Dawn Thilmany, an agricultural economist and professor at Colorado State University, agrees, noting that specialty crops have to some extent leveraged branding to stave off the price-taking notion. Thilmany points to about 10 to 20 different fresh produce brands that consumers can likely name, which hasn’t happened in the past.

Along with branding, there are new cultivars that offer unique eating experiences. She points to Cotton Candy grapes and new apple varieties.

“Just even look at the tomato section,” she says. “Now, between all of the different variants of grape tomatoes, cherry tomatoes, multicolored tomatoes, there’s brand names that weren’t there 10 years ago. So, that’s a signal to economists that they actively have chances to not be price-takers.”

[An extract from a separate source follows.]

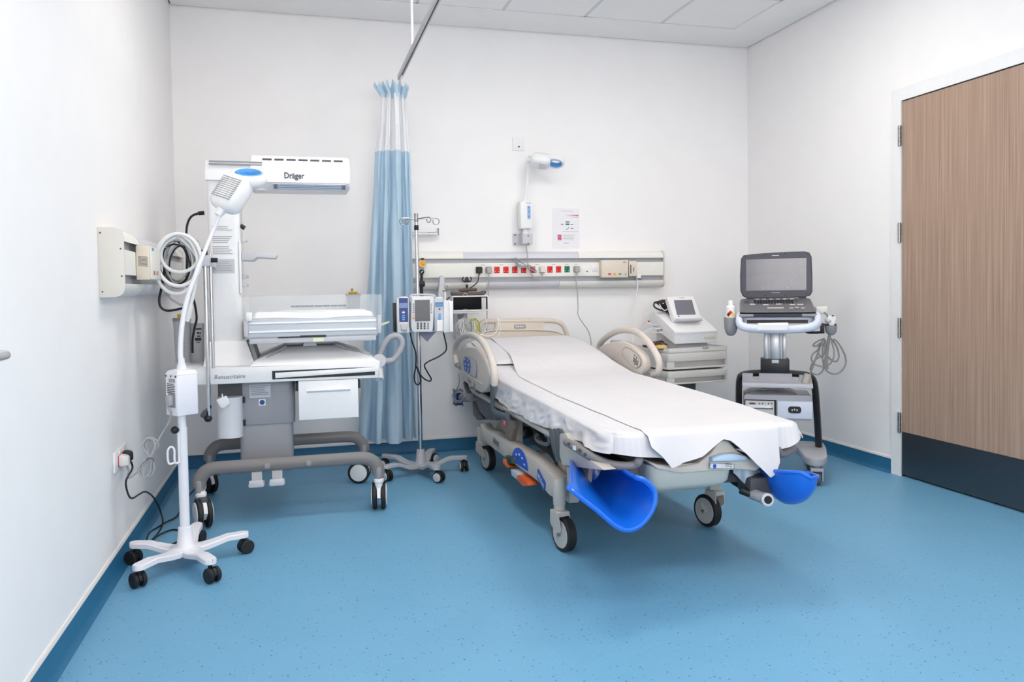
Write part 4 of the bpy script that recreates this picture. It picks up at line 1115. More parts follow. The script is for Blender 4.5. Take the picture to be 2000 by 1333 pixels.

Thilmany says that while retail consolidation may continue, bigger isn’t always better, and the produce industry can look to independent grocers to an advantage.

“Some of those midsize brands can survive by just being in the independent grocers and don’t need to have access to the Big Five, because the Big Five are really the ones who are saying ‘You shall be price-takers. This is what we’re giving you,’” she says. “And if you can stay at the size that the volume you need to move can be workable through what is still left of an independent slice of the food supply chains, you’re going to be in a much better position.”

Innovation serves as a final defense, Thilmany says. Because specialty crop growers are naturally entrepreneurial, growers are more nimble than those in broader commodities.

“With all the changing conditions and stuff, they pivot better, because it’s not as big of a shock to them,” she says.